- WRITTEN PROBLEM:
Only the lines from the start up to and including the line containing "S = bpy.context.scene; COL = S.collection" should be repeated, word for word.

- DATA EXTRACT:
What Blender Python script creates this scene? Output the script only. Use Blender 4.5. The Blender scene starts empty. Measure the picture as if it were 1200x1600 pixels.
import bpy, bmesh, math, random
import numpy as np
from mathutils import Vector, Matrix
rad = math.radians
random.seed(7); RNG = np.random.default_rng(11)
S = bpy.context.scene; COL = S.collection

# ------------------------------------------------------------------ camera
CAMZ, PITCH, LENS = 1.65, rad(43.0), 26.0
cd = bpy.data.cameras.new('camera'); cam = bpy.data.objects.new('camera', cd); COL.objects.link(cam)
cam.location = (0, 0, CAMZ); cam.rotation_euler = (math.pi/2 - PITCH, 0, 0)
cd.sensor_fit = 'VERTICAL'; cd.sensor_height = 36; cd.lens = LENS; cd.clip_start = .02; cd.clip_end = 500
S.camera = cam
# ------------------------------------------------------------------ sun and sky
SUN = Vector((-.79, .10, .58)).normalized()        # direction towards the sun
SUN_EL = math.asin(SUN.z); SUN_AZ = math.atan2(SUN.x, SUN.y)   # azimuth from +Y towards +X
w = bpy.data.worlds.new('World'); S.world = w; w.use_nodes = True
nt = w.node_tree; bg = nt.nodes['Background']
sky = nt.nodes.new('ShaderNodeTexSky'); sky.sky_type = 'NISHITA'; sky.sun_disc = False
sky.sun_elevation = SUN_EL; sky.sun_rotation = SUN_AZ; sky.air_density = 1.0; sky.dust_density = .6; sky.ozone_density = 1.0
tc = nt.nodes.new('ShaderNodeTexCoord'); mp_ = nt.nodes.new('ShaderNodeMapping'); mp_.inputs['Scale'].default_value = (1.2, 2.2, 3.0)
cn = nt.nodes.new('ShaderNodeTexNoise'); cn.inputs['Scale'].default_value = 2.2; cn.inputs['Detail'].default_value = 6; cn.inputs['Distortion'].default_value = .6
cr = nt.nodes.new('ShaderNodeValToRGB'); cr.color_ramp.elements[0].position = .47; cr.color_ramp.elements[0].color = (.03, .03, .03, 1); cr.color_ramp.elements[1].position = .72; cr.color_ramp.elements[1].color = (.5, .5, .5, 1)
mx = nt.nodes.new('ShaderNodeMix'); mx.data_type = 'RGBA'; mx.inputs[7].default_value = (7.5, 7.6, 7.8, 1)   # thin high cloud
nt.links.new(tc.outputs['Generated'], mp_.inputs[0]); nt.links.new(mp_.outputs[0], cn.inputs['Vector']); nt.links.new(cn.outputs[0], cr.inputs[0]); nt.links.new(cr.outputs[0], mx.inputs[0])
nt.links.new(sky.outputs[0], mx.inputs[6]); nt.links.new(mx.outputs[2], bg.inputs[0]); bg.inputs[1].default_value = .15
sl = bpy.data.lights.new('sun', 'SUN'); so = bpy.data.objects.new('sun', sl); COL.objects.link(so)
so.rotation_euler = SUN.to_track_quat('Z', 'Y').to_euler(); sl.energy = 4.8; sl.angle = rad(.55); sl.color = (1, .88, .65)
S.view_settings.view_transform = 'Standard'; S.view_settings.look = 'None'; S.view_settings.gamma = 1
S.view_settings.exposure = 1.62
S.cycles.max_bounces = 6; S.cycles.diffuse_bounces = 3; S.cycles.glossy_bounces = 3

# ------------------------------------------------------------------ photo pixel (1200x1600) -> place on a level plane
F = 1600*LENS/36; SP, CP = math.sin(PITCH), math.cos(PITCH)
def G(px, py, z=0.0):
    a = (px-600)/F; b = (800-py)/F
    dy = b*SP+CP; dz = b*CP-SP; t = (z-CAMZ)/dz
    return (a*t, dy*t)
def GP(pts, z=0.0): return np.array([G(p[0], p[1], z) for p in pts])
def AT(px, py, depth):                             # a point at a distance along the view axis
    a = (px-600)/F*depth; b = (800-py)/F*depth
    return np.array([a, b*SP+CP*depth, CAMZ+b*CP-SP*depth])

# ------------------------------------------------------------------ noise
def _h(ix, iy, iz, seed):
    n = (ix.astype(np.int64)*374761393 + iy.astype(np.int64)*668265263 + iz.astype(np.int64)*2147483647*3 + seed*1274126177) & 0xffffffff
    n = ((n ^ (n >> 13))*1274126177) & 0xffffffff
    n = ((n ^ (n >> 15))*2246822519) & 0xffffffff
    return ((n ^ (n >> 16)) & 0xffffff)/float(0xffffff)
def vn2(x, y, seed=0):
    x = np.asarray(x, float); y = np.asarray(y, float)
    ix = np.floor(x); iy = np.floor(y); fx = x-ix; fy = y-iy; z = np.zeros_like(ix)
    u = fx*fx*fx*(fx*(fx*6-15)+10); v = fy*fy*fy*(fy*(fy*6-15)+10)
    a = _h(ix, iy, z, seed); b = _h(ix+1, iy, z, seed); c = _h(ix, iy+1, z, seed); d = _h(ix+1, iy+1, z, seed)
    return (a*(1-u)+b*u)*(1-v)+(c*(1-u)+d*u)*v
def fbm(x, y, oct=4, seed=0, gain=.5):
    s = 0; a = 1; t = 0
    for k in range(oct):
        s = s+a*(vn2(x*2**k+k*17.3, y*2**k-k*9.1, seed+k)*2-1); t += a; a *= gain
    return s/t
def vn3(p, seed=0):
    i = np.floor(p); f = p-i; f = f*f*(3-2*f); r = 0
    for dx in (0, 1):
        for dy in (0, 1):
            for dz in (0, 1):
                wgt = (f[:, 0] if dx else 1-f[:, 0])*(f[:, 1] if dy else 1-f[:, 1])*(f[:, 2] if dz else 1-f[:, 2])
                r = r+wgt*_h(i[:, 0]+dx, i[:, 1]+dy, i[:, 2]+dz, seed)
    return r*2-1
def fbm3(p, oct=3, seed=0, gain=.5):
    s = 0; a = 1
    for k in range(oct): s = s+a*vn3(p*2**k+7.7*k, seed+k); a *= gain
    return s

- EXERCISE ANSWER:
What Blender Python script creates this scene? Output the script only. Use Blender 4.5. The Blender scene starts empty. Measure the picture as if it were 1200x1600 pixels.
import bpy, bmesh, math, random
import numpy as np
from mathutils import Vector, Matrix
rad = math.radians
random.seed(7); RNG = np.random.default_rng(11)
S = bpy.context.scene; COL = S.collection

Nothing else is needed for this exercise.